Let $\mathcal{A}$ be a sigma-algebra on $X$ and $\lambda: \mathcal{A} \to [0, \infty]$ a measure on $X$.
Define $\mu: \mathcal{P}(X)\to[0, \infty]$ with $\mu(E):=$inf$\lbrace \lambda(U):U \in \mathcal{A}, E \subset U\rbrace$.
How to show that $\mu$ is an outer measure and for all sets $E \in \mathcal{A}$ it's $\mu(E)=\lambda(E)$?
I got the first and second property. For the third I have:
If $\varepsilon > 0$, then $\exists U \in \mathcal{A}$ with $\lambda(U_i) \leq \mu(E_i)+\frac{1}{2^i}\varepsilon$.
So, $\mu(\bigcup E_i)\leq \sum \mu(E_i)+\varepsilon$.
I don't see how to conclude that $\mu(E)=\lambda(E)$ for all $E \in \mathcal{A}$.

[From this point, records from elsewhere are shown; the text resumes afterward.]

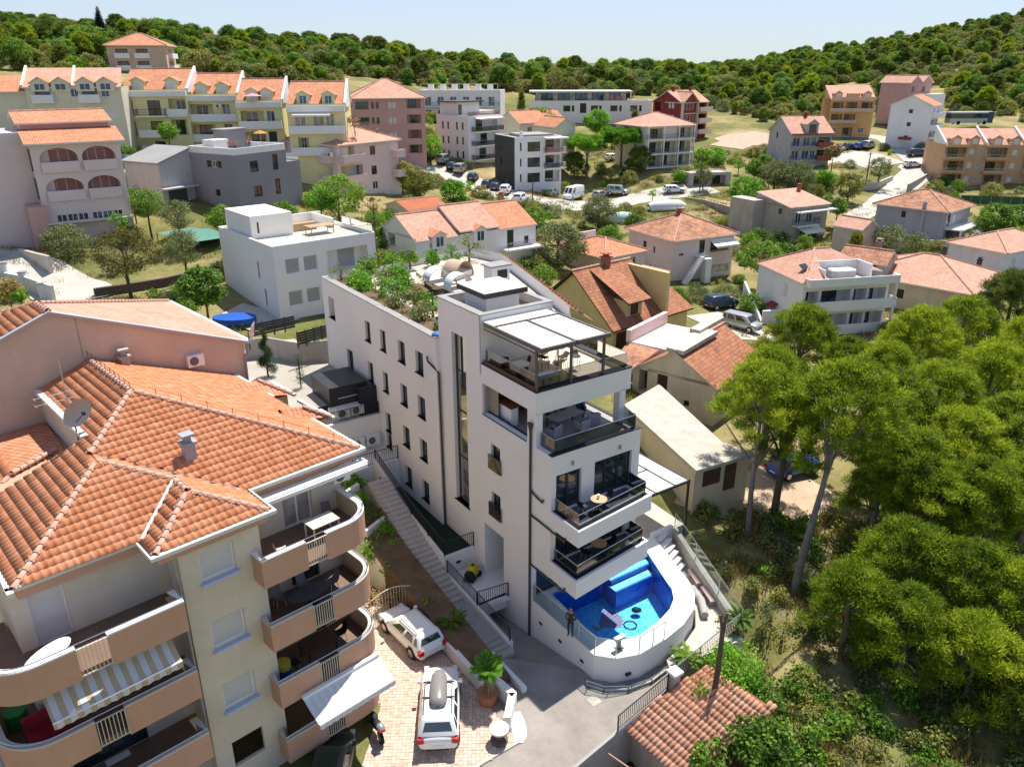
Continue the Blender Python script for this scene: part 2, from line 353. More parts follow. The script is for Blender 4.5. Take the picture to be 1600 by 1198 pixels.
def in_poly(x, y, poly):
    r = False; j = len(poly)-1
    for i in range(len(poly)):
        xi, yi = poly[i][:2]; xj, yj = poly[j][:2]
        if (yi > y) != (yj > y) and x < (xj-xi)*(y-yi)/(yj-yi)+xi: r = not r
        j = i
    return r
def make_terrain():
    X = graded(-75, 125, 1.7, -2600, 2600); Y = graded(8, 235, 1.7, -600, 3200); xx, yy = np.meshgrid(X, Y); Z = heights(xx, yy)
    for poly, z in FLATS:
        pa = np.array([p[:2] for p in poly]); (a, b), (c, d) = pa.min(0)-1.5, pa.max(0)+1.5
        for i in np.where((Y > b) & (Y < d))[0]:
            for j in np.where((X > a) & (X < c))[0]:
                if in_poly(X[j], Y[i], poly): Z[i, j] = min(Z[i, j], z-.35)
    ny, nx = Z.shape; V = np.stack([xx, yy, Z], -1).reshape(-1, 3); me = D.meshes.new('ground')
    a = (np.arange(ny-1)[:, None]*nx+np.arange(nx-1)[None]).ravel(); F4 = np.stack([a, a+1, a+nx+1, a+nx], 1).astype(np.int32)
    me.vertices.add(len(V)); me.vertices.foreach_set('co', V.astype(np.float32).ravel()); me.loops.add(F4.size); me.loops.foreach_set('vertex_index', F4.ravel())
    me.polygons.add(len(F4)); me.polygons.foreach_set('loop_start', np.arange(0, F4.size, 4, dtype=np.int32)); me.polygons.foreach_set('use_smooth', np.ones(len(F4), bool))
    me.materials.append(ground_mat()); me.update(calc_edges=True); link('ground', me, kind='structure')
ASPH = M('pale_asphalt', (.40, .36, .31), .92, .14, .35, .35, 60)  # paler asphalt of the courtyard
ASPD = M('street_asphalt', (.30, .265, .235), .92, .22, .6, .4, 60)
CSTREET = M('concrete_street', (.46, .43, .38), .9, .12, .4, .2, 40)
SOIL = M('bare_soil', (.42, .27, .14), .95, .25, .5, .5, 12, col2=(.55, .40, .24))
ROADS = []
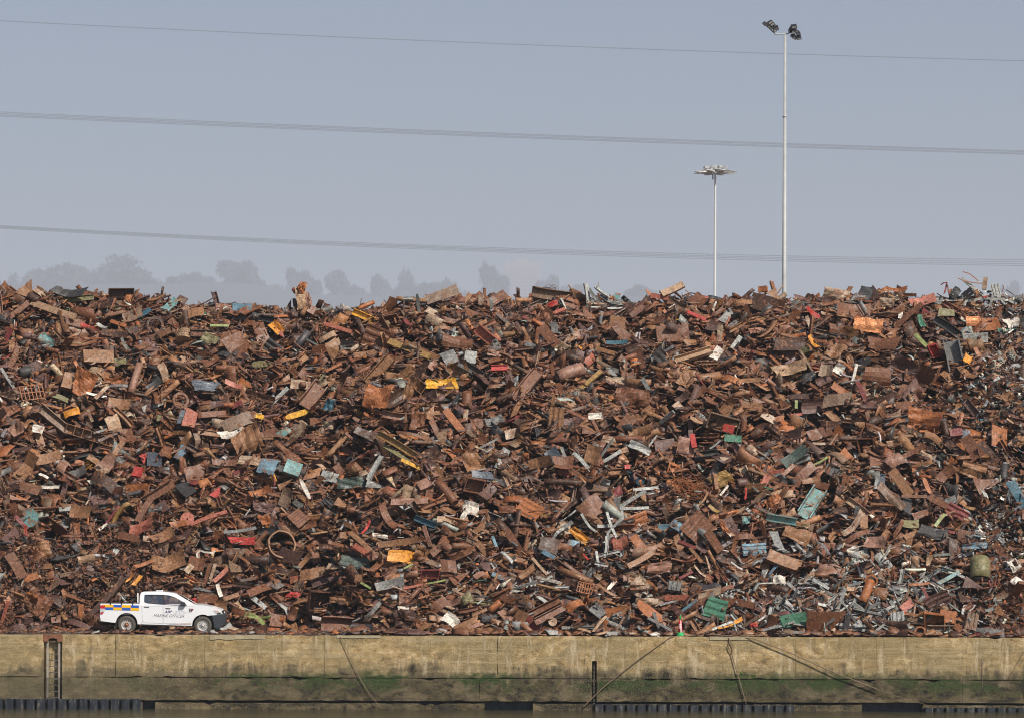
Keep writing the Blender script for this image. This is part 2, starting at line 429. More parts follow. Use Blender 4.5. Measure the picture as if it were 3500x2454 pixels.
# sheet piling
def piling(p0, p1, ztop, lab, nlab):
    e = empty('sheet_piling', (X(p0), 0, 0)); n = max(3, round((p1 - p0) / 35.5)); w = (X(p1) - X(p0)) / n
    for i in range(n):
        r_ = rng.uniform(-.015, .015); rr = .05
        x0, x1 = i * w + .007, (i + 1) * w - .007
        prof = [(x0, .04), (x0 + .05, -.13), (x0 + .09, -.16), (x1 - .09, -.16), (x1 - .05, -.13), (x1, .04)]
        zt = ztop + r_; V = []; F = []
        for z_, ins in ((-4.2, 0), (zt - .05, 0), (zt - .015, .02), (zt, .05)):
            for q, (a, b) in enumerate(prof):
                cxm = (x0 + x1) / 2
                V.append((a + (cxm - a) * ins * 2, b, z_))
        for l in range(3):
            for q in range(5): F.append((l * 6 + q, l * 6 + q + 1, l * 6 + q + 7, l * 6 + q + 6))
        F.append(tuple(18 + q for q in range(6)))
        o = mesh_obj('pile', V, F, M_PILE, e)
    tag(e, lab, 'sheet piling', 'steel sheet piling at the waterline')
piling(-420, 484, Z(2392), 'row of blue grey steel sheet piles under the ladder at far left', 0)
piling(2029, 2717, Z(2405), 'row of blue grey steel sheet piles between the chain slot and the dark opening', 0)
piling(3157, 3900, Z(2411), 'row of worn barnacled sheet piles at the far right waterline', 0)

# ladder
ld = empty('ladder', (X(182), .14, 0)); tag(ld, 'pale metal ladder in the dark recess at the left of the quay wall', 'ladder')
M_LAD = plain('pale_ladder', (.33, .30, .25), .6, .1, .25, 8); M_LADR = plain('slimy_ladder', (.16, .14, .12), .7, 0, .3, 8)
for s, zb in ((-1, 0), (1, 0)):
    xx = s * .245
    MB().box(xx - .042, xx + .042, -.09, -.02, Z(2320), Z(2192)).build('rail', M_LAD, ld, bevel=.006)
    MB().box(xx - .034, xx + .034, -.088, -.022, -3.1, Z(2320) - .003).build('rail', M_LADR, ld, label='lower ladder rail, dark with slime')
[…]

If $E \in \mathcal A$ then $\mu(E) \leq \lambda (E)$ (taking $U=E$ in the definition). On the other hand, for any $U \in \mathcal A$ with $E\subset U$ we have $\lambda (E ) \leq \lambda (U)$ so $\lambda (E ) \leq \inf \{ \lambda (U): U \in \mathcal A, E\subset U\}$ so $\lambda (E ) \leq \mu (E)$.